The turning point came with the decision to adopt a cloud-first strategy, using Azure Data Lake as the backbone.

With globally consistent access, suppliers could upload critical data before parts even arrived—preventing delays, reducing returns, and giving predictive systems the clean data they needed to work.

Breaking silos with a cloud-first architecture

HUSCO’s move to a cloud-first model wasn’t about being trendy. It was practical.

With a global footprint and an urgent need to streamline supplier interaction, the cloud offered what on-prem couldn’t: scalability, consistency, and speed.

Singh’s team built secure external portals using Azure Active Directory and exposed key apps via APIs or, where APIs weren’t available, via secure backend workarounds.

This gave hundreds of suppliers a standardized interface to deliver data. What once involved late-stage quality checks and frequent returns was now a proactive, data-driven process—automated and consistent.

By integrating MES with ERP and quality systems, Singh made it possible to respond in real time to production issues, remotely adjust factory output, and even prevent problems before they occurred.

When resistance is data-driven, so is the solution

Not everyone was excited about change. Early on, initiatives like robotic process automation (RPA) raised eyebrows—even among I.T. teams.

Singh met that resistance with transparency: showing small wins, tracking metrics, and turning skeptics into advocates through real data.
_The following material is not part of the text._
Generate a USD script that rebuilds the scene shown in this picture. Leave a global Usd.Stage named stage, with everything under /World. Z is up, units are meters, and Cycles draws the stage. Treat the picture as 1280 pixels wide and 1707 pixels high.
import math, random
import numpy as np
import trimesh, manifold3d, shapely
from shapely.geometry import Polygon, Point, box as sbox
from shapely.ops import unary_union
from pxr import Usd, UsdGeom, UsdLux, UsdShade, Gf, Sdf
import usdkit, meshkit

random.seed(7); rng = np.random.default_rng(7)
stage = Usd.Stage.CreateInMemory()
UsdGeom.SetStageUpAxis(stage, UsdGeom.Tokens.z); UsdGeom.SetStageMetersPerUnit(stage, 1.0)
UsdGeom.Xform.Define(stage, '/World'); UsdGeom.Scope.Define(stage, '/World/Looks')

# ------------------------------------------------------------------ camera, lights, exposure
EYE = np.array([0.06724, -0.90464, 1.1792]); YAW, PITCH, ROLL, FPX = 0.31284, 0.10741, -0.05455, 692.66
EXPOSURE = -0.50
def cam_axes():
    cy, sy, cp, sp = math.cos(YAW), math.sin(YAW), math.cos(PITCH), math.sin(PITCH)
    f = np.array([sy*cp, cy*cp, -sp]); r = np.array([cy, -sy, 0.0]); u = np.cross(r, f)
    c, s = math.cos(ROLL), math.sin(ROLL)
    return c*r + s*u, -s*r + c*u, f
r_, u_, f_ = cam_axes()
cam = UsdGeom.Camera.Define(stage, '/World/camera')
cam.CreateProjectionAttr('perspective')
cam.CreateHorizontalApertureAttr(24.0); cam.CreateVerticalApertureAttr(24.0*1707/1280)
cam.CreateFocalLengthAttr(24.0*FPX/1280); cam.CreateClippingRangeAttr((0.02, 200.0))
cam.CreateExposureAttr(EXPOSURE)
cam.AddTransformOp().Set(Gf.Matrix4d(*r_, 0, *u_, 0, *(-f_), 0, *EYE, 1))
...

This wasn’t transformation by executive decree. It was change through demonstrated value. For example, machine learning models didn’t just forecast material needs—they helped HUSCO avoid shelf blockages and save money on shipping.

Suddenly, automation wasn’t a threat. It was a tool.

Lessons in digital leadership: Start with systems, end with synergy

By 2025, HUSCO’s transformation had produced a single dashboard that tracked every production line in real time across continents.

Anomalies could be caught as they developed. Production lines could be shut down or reconfigured based on live insights. Supplier scorecards updated themselves. And M.L. models optimized everything from inventory to shipping frequency.

What’s remarkable isn’t just the technology stack. It’s how Singh sequenced the transformation:

  1. People first: Rebuild trust and capability

  2. Process next: Identify friction, eliminate noise

  3. Systems last: Integrate intentionally and iteratively

This order of operations matters. Many digital transformations fail not because of technical flaws, but because they try to start with tech and ignore culture.

Why this still matters: 2025 and beyond

Today, buzzwords like AI, digital twin, and industrial metaverse dominate manufacturing headlines. But Singh’s transformation at HUSCO reminds us: none of that matters if your alerts still get ignored or your supplier data’s inconsistent.

Companies chasing AI maturity often skip the trust, people, and process work that makes those systems reliable.

Singh’s blueprint shows that real digital manufacturing transformation isn’t about moonshots—it’s about thoughtful evolution rooted in alignment and usability.

Conclusion: Singh’s legacy is a roadmap, not a one-off

Singh didn’t just update HUSCO’s systems—he rewired how the company thinks about production, accountability, and innovation.

His story shows that digital transformation isn’t a software purchase. It’s a shift in how teams collaborate, how decisions are made, and how quickly an organization can act on what it knows.

And in a world moving faster than ever, that kind of alignment is the real edge.